Last night was evidently “take your screaming child to Target night,” something I was unaware of when I set out on my journey to distract myself and find things to buy that I didn’t know I needed.

And although I set out to Target as a form of healthy distraction, it ended up being quite a workout. See, I had the unfortunate pleasure of spotting someone I knew in the store and would have preferred not to run into, therefore mandating generic conversation and awkward smiles (even the word “awkward” is awkward, no?)

I’m really not that anti-social, but to be honest, I couldn’t remember her first name for the life of me.

So while I entered the store and began browsing the clothes (sidebar: Is it just me, or do today’s “fashions” suck? I’m not into clothes, but these were ridiculous.) Where was I? While I was browsing the “clothes,” I had my first encounter with aforementioned screaming child. This particular midget was trouncing up and down a row of shirts, randomly pulling them off as she passed—and accenting each successful attempt with a delighted shriek.

I was somehow convinced that my leer towards her mother would jar her back to the sad reality that her child was a monster, but no luck. Mom was oblivious to both her child, the evil eye I was shooting her way and the fact that the clothes she was looking at were hideous.

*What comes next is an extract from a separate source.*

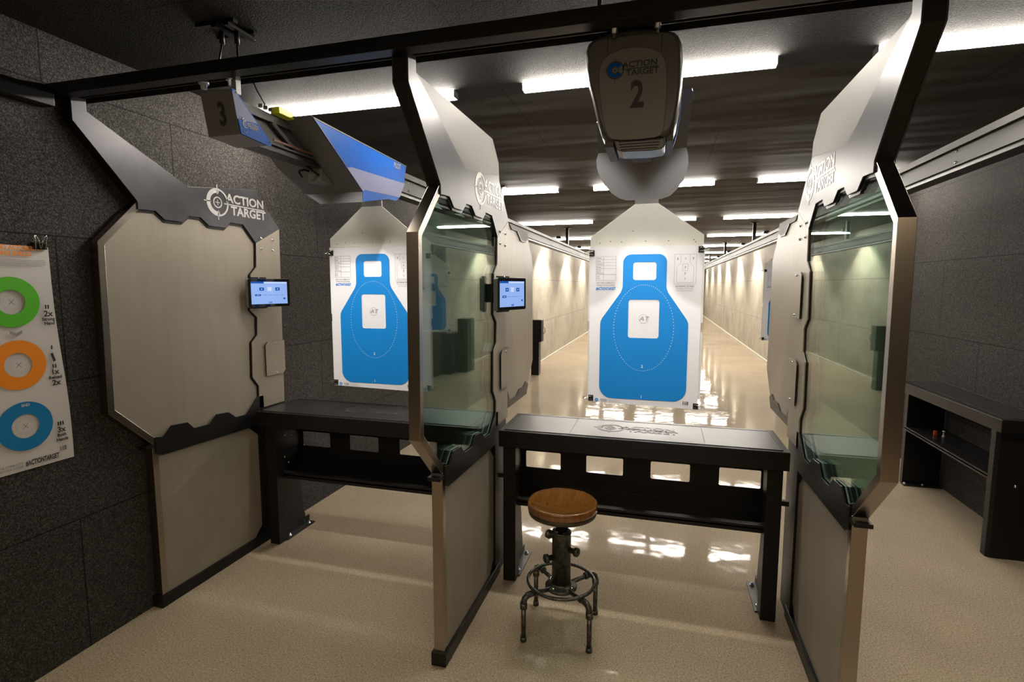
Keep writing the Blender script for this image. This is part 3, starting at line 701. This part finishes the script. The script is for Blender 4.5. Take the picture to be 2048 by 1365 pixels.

So I journeyed on to the home department where I can spend endless minutes convincing myself that I need a new drawer organizer or Glade Plug-In just because it looks neat or smells good (this is also my criteria for dating and eating, by the way.)

That’s when I saw her—I say “her,” because I couldn’t remember her name.

Ironically enough, she had her own cart of offspring that were starting to get antsy themselves, whining in a way that would soon escalate into boredom-induced bellows. At any rate, I quickly darted to the next aisle, narrowly missing a run-in that would have my brain racing for her name and my mouth spouting generic “hey you” and other avoidance addresses.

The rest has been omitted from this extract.